No time for dreaming...

 On one of the new Wattle Woods bridges.
Escher the Brown Puppy

Aargh! The Moosey social calendar flexes its tough, older-retired-lady muscles. Book group, some lovely garden visitors, two daytime parties... There's been no time for garden dreaming these last few days.

Sunday 26th February

Actually I've had a whirl of a time, with much anticipation, and twinges of worry that I would completely forget something (oops). And of course, in the middle of all this, I have been dog-sitting Escher, Son of Moosey's big brown bouncing puppy - Escher with the best dog-nose in the business.

Should you wish to present your lovely garden visitors with either a desiccated, totally flattened rat, or a fresher, still-squishy maggoty mouse, then Escher is the dog for you! His top-class brown nose discovered everything remotely smelly, including copious lashings of horse manure that I'd recently put on the Frisbee Border. Oh dear - no, honestly, I really tried to keep the MOST watchful eye on him. I did! I only took my eyes off him for a few seconds...

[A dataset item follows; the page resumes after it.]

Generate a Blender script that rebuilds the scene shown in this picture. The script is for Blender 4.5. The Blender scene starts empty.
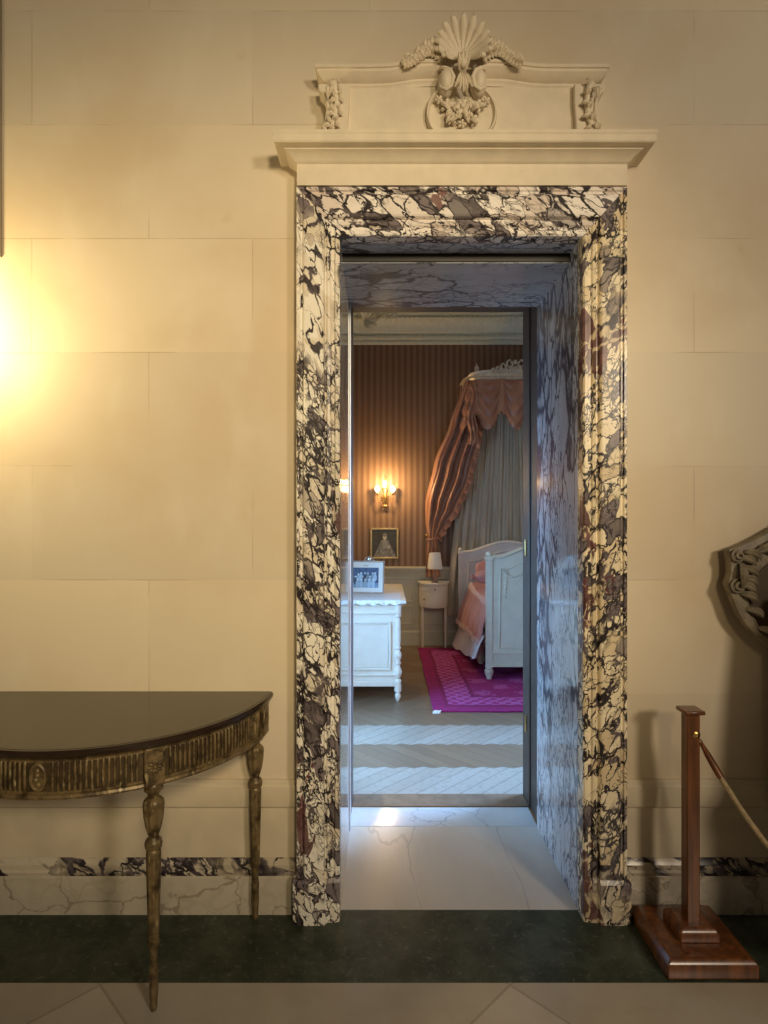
import bpy, bmesh, math, random
from mathutils import Vector, Matrix, noise
random.seed(7)
PI = math.pi
scn = bpy.context.scene
COL = scn.collection

# ------------------------------------------------------------------ helpers
def V(*a): return Vector(a)

class MB:
    """collects shapes, in the parent's local frame, for one mesh object"""
    def __init__(s): s.bm = bmesh.new()
    def box(s, x0, x1, y0, y1, z0, z1):
        vs = [s.bm.verts.new(p) for p in ((x0,y0,z0),(x1,y0,z0),(x1,y1,z0),(x0,y1,z0),(x0,y0,z1),(x1,y0,z1),(x1,y1,z1),(x0,y1,z1))]
        for f in ((0,3,2,1),(4,5,6,7),(0,1,5,4),(1,2,6,5),(2,3,7,6),(3,0,4,7)):
            s.bm.faces.new([vs[i] for i in f])
        return s
    def obox(s, c, u, v, w):
        """box from centre and three half vectors"""
        c, u, v, w = Vector(c), Vector(u), Vector(v), Vector(w)
        vs = [s.bm.verts.new(c + a*u + b*v + d*w) for d in (-1,1) for (a,b) in ((-1,-1),(1,-1),(1,1),(-1,1))]
        for f in ((0,3,2,1),(4,5,6,7),(0,1,5,4),(1,2,6,5),(2,3,7,6),(3,0,4,7)):
            s.bm.faces.new([vs[i] for i in f])
        return s
    def rings(s, rings, closed=True, cap=True):
        """skin a list of point rings"""
        R = [[s.bm.verts.new(p) for p in r] for r in rings]
        n = len(R[0])
        for a, b in zip(R, R[1:]):
            for i in range(n if closed else n-1):
                j = (i+1) % n
                try: s.bm.faces.new((a[i], a[j], b[j], b[i]))
                except ValueError: pass
        if cap and closed and n > 2:
            for r, k in ((R[0], -1), (R[-1], 1)):
                try: s.bm.faces.new(r[::k])
                except ValueError: pass
        return s
    def lathe(s, prof, c=(0,0,0), n=24, flute=None):
        """prof: (r, z) list; flute(z, ang) gives a factor on r"""
        rr = []
        for r, z in prof:
            ring = []
            for i in range(n):
                a = 2*PI*i/n
                k = flute(z, a) if flute else 1
                ring.append((c[0]+r*k*math.cos(a), c[1]+r*k*math.sin(a), c[2]+z))
            rr.append(ring)
        return s.rings(rr)
    def tube(s, pts, rad, n=8, closed_path=False, flat=1.0):
        pts = [Vector(p) for p in pts]
        if not hasattr(rad, '__len__'): rad = [rad]*len(pts)
        rr = []
        up = None
        for i, p in enumerate(pts):
            t = (pts[min(i+1, len(pts)-1)] - pts[max(i-1, 0)])
            if t.length < 1e-9: t = V(0,0,1)
            t.normalize()
            if up is None:
                up = V(0,0,1) if abs(t.z) < .9 else V(0,1,0)
            u = t.cross(up)
            if u.length < 1e-6: u = t.orthogonal()
            u.normalize(); w = u.cross(t).normalized(); up = w
            rr.append([p + rad[i]*(math.cos(2*PI*k/n)*u*flat + math.sin(2*PI*k/n)*w) for k in range(n)])
        return s.rings(rr)
    def ell(s, c, u, v, w, nu=10, nv=6):
        """ellipsoid, centre and three semi-axis vectors"""
        c, u, v, w = Vector(c), Vector(u), Vector(v), Vector(w)
        rr = []
        for j in range(nv+1):
            ph = -PI/2 + PI*j/nv
            cr = max(math.cos(ph), .02)
            rr.append([c + u*cr*math.cos(2*PI*i/nu) + v*cr*math.sin(2*PI*i/nu) + w*math.sin(ph) for i in range(nu)])
        return s.rings(rr)
    def leaf(s, a, b, wid, thick, nrm=(0,-1,0), bend=0.0, n=7):
        """tapered leaf from a to b, arched along nrm, side-bent by bend"""
        a, b, nrm = Vector(a), Vector(b), Vector(nrm).normalized()
        d = b - a; sd = d.cross(nrm).normalized()
        rr = []
        for i in range(n):
            t = i/(n-1)
            p = a + d*t + nrm*(thick*1.4*math.sin(PI*t)) + sd*bend*math.sin(PI*t)
            w = wid*max(.06, math.sin(PI*min(1, t*.85+.12))**.8)
            h = thick*max(.15, math.sin(PI*(t*.9+.05)))
            rr.append([p - sd*w, p - sd*w*.5 + nrm*h*.6, p + nrm*h*.25, p + sd*w*.5 + nrm*h*.6, p + sd*w, p - nrm*h*.5])
        return s.rings(rr)
    def prism(s, poly, y0, y1, plane='xz'):
        f = (lambda p, y: (p[0], y, p[1])) if plane == 'xz' else ((lambda p, y: (p[0], p[1], y)) if plane == 'xy' else (lambda p, y: (y, p[0], p[1])))
        A = [s.bm.verts.new(f(p, y0)) for p in poly]; B = [s.bm.verts.new(f(p, y1)) for p in poly]
        n = len(poly)
        for i in range(n):
            s.bm.faces.new((A[i], A[(i+1)%n], B[(i+1)%n], B[i]))
        s.bm.faces.new(A[::-1]); s.bm.faces.new(B)
        return s
    def grid(s, fn, nu, nv, thick=0, closed=False):
        """surface from fn(u, v); given a thickness when asked"""
        P = [[Vector(fn(i/nu, j/nv)) for j in range(nv+1)] for i in range(nu+1)]
        def mk(off):
            return [[s.bm.verts.new(P[i][j] + off[i][j]) for j in range(nv+1)] for i in range(nu+1)]
        Z = [[Vector((0,0,0))]*(nv+1) for _ in range(nu+1)]
        G = mk(Z)
        for i in range(nu):
            for j in range(nv):
                s.bm.faces.new((G[i][j], G[i+1][j], G[i+1][j+1], G[i][j+1]))
        if thick:
            N = []
            for i in range(nu+1):
                row = []
                for j in range(nv+1):
                    du = P[min(i+1,nu)][j] - P[max(i-1,0)][j]; dv = P[i][min(j+1,nv)] - P[i][max(j-1,0)]
                    c = du.cross(dv)
                    row.append(-thick*c.normalized() if c.length > 1e-12 else Vector((0,thick,0)))
                N.append(row)
            H = mk(N)
            for i in range(nu):
                for j in range(nv):
                    s.bm.faces.new((H[i][j+1], H[i+1][j+1], H[i+1][j], H[i][j]))
            for i in range(nu):
                s.bm.faces.new((G[i][0], H[i][0], H[i+1][0], G[i+1][0])); s.bm.faces.new((G[i+1][nv], H[i+1][nv], H[i][nv], G[i][nv]))
            for j in range(nv):
                s.bm.faces.new((G[0][j+1], H[0][j+1], H[0][j], G[0][j])); s.bm.faces.new((G[nu][j], H[nu][j], H[nu][j+1], G[nu][j+1]))
        return s
    def strip(s, prof, x0, x1, mitre0=0, mitre1=0):
        """moulding along X: prof is a closed list of (y, z) ; mitre grows the run with -y"""
        rr = [[(x0 + mitre0*(p[0]), p[0], p[1]) for p in prof], [(x1 + mitre1*(p[0]), p[0], p[1]) for p in prof]]
        return s.rings(rr)
    def build(s, name, mat, parent=None, smooth=35, bevel=0, loc=None, seg=2):
        bm = s.bm
        bmesh.ops.recalc_face_normals(bm, faces=bm.faces)
        me = bpy.data.meshes.new(name); bm.to_mesh(me); bm.free()
        if mat: me.materials.append(mat)
        if smooth:
            me.polygons.foreach_set('use_smooth', [True]*len(me.polygons))
            me.set_sharp_from_angle(angle=math.radians(smooth))
        o = bpy.data.objects.new(name, me); COL.objects.link(o)
        if parent: o.parent = parent
        if loc: o.location = loc
        if bevel:
            b = o.modifiers.new('bevel', 'BEVEL'); b.width = bevel; b.segments = seg; b.limit_method = 'ANGLE'; b.angle_limit = math.radians(40)
        return o

def tag(o, label=None, cat=None, group=None, kind=None):
    if label: o['label'] = label
    if cat: o['category'] = cat
    if group: o['group'] = group
    if kind: o['kind'] = kind
    return o
def thing(name, loc, label, cat, rz=0, group=None, kind=None):
    o = bpy.data.objects.new(name, None); COL.objects.link(o)
    o.location = loc; o.rotation_euler = (0,0,rz); o.empty_display_size = .1
    return tag(o, label, cat, group, kind)
def st(o): return tag(o, kind='structure')

# ------------------------------------------------------------------ node helpers
class NT:
    def __init__(s, name):
        s.m = bpy.data.materials.new(name); s.m.use_nodes = True
        s.t = s.m.node_tree; s.n = s.t.nodes; s.l = s.t.links
        s.b = s.n['Principled BSDF']
    def new(s, k, **kw):
        x = s.n.new(k)
        for a, v in kw.items(): setattr(x, a, v)
        return x
    def link(s, a, b): s.l.new(a, b)
    def setin(s, node, key, val):
        if hasattr(val, 'is_linked') or hasattr(val, 'links'): s.l.new(val, node.inputs[key])
        else: node.inputs[key].default_value = val
    def coord(s): return s.new('ShaderNodeTexCoord').outputs['Object']
    def mapping(s, vec, loc=(0,0,0), rot=(0,0,0), scale=(1,1,1)):
        m = s.new('ShaderNodeMapping'); s.link(vec, m.inputs['Vector'])
        m.inputs['Location'].default_value = loc; m.inputs['Rotation'].default_value = rot; m.inputs['Scale'].default_value = scale
        return m.outputs[0]
    def noise(s, vec, scale, detail=4, rough=.55, out='Fac', dist=0):
        n = s.new('ShaderNodeTexNoise'); s.link(vec, n.inputs['Vector'])
        n.inputs['Scale'].default_value = scale; n.inputs['Detail'].default_value = detail; n.inputs['Roughness'].default_value = rough
        n.inputs['Distortion'].default_value = dist
        return n.outputs[out]
    def voro(s, vec, scale, feature='DISTANCE_TO_EDGE', out='Distance', rnd=1.0):
        n = s.new('ShaderNodeTexVoronoi', feature=feature); s.link(vec, n.inputs['Vector']); n.inputs['Scale'].default_value = scale
        n.inputs['Randomness'].default_value = rnd
        return n.outputs[out]
    def math(s, op, a, b=0.0, c=None, clamp=False):
        n = s.new('ShaderNodeMath', operation=op, use_clamp=clamp)
        s.setin(n, 0, a); s.setin(n, 1, b)
        if c is not None: s.setin(n, 2, c)
        return n.outputs[0]
    def vmath(s, op, a, b=None, scale=None):
        n = s.new('ShaderNodeVectorMath', operation=op)
        s.setin(n, 0, a)
        if b is not None: s.setin(n, 1, b)
        if scale is not None: s.setin(n, 'Scale', scale)
        return n.outputs[0]
    def rng(s, v, a, b, c=0.0, d=1.0, smooth=True):
        n = s.new('ShaderNodeMapRange', interpolation_type='SMOOTHSTEP' if smooth else 'LINEAR')
        s.setin(n, 'Value', v); s.setin(n, 'From Min', a); s.setin(n, 'From Max', b); s.setin(n, 'To Min', c); s.setin(n, 'To Max', d)
        return n.outputs[0]
    def mix(s, f, a, b, mode='MIX'):
        n = s.new('ShaderNodeMix', data_type='RGBA', blend_type=mode)
        s.setin(n, 0, f)
        for k, v in ((6, a), (7, b)):
            if hasattr(v, 'links'): s.l.new(v, n.inputs[k])
            else: n.inputs[k].default_value = (*v, 1) if len(v) == 3 else v
        return n.outputs[2]
    def bump(s, h, strength=.2, dist=.01):
        n = s.new('ShaderNodeBump'); s.link(h, n.inputs['Height']); n.inputs['Strength'].default_value = strength; n.inputs['Distance'].default_value = dist
        s.link(n.outputs[0], s.b.inputs['Normal']); return n
    def warp(s, vec, scale, amt, detail=3):
        c = s.noise(vec, scale, detail, out='Color')
        d = s.vmath('SUBTRACT', c, (.5,.5,.5))
        return s.vmath('ADD', vec, s.vmath('SCALE', d, scale=amt))
    def sep(s, vec):
        n = s.new('ShaderNodeSeparateXYZ'); s.link(vec, n.inputs[0]); return n.outputs
    def col(s, c): s.setin(s.b, 'Base Color', c if hasattr(c, 'links') else (*c, 1))
    def par(s, rough=.5, metal=0, spec=None, **kw):
        s.setin(s.b, 'Roughness', rough); s.setin(s.b, 'Metallic', metal)
        if spec is not None: s.setin(s.b, 'Specular IOR Level', spec)
        for k, v in kw.items(): s.setin(s.b, k.replace('_', ' '), v)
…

 A beautiful rose, with unusual colouring.
Kronenburg Roses

And we had serious fun! The two dogs had kept returning each day into the orchard to reroll in a rotten hedgehog (another garden treasure found by the Nose-Of-Escher). So we spent rather a lot of time in the water race getting clean.

 The bees love them.
Ligularia Flowers

Ooops...

There was a moment - just one - of personal hygienic doubt. There I was the next day, playing the piano at my (first) party. I was in the most elegant of rooms, overlooking the most beautiful of country gardens. Suddenly I thought I caught the faintest whiff of dead hedgehog. Oh dear. On my shoes? In my hair? Fingernails? Eek! 'And I think to myself - whaaaaat a wooooonderful world...' I played on, sheepishly, hoping that nobody would come over and talk to the pianist.

I just wish that Non-Gardening Partner had mowed my lawns properly for my visitors. No -there's more. After seeing what sweeping country garden lawns should look like (at my piano-playing party) I am green (ha ha!) with envy. I fancy a contractor, brought in to lift all the scruffy old paddock and relay some proper grass.

Non-Gardening Partner thinks not. 'But you like your garden to be natural, and a bit messy' he comforts me. 'It suits you'. Hmm...

Goodbye, Daughter of Moosey

Now it's Sunday, and (in the midst of dog-dramas, book-group, and parties) Daughter of Moosey has departed for the first stage of a six-month world adventure, based around trekking in the wild world's outdoors. As I write she is on the way to Kathmandu via Singapore. Aargh! My gourmet cook has gone!

 Big Fluff-Fluff, Tiger, and Little Mac the kitten.
Lunch Cats by the Daisies

Hello, Moosey Garden

Hello, Moosey Garden. What would you like me to do today? Do you have great expectations? 'Do I look like a library?' replies the Moosey Garden, hee hee.

I'd like to clear up all the gum tree bark from the pond paths. There are also a lot of gum leaves on Rusty the dog's lavender Garden. Perhaps I'll just have a little bonfire day and test out my new little incinerator. I will miss the big brown puppy, but his absence means that Little Mac the kitten and big Fluff-Fluff the cat will be back on proper, visible gardening duty. And my piles of horse manure will be safe. Back soon.

Three Hours Later...

I've been clearing old Lychnis and dead-heading the Dahlias in the middle of the Island Bed. Island Beds always have middles which tend to get a bit messy, don't they. The tomato red Penstemons (I must get some cuttings) and the spiky yellow dahlia are still flowering, and I've trimmed the big weeping Phormiums. Then I did a quick tidy up along the driveway, dead-heading roses and trimming the lupins down to a few fresh ground-level leaves. I haven't done any burning yet

 Little Mac in the Gingko.
Kitten Up A Tree

I had lunch with Non-Gardening Partner (who has promised to do my lawns in the late afternoon), three cats (kitten, Fluff-Fluff and Tiger, senior cat) and Rusty the dog (begging for crusts) on the patio. The house gardens look gorgeous from a distance, as usual! Click went the camera...

Much Later...

Another delightful day in the garden has ended. Little Mac has been zooming up and down the Ginkgo tree, my little incinerator has been puffing away, looking really comical with its chimney top on. Useful for small burn-ups of gum leaves, but not for much else, and I'd expected less smoke, too...

But I remind myself how easy and quick it is to rake up gum leaves off a lawn. One just stops grumbling and gets on with it. There really is no need to get cross with gum leaves. In fact, they are quite inconsequential in the grand garden scheme of things

.

Oops - the lawn mower's blade shear pins have been broken, and it wasn't caused by NGP mowing one of my abandoned garden hand tools. So my lawns will have to wait.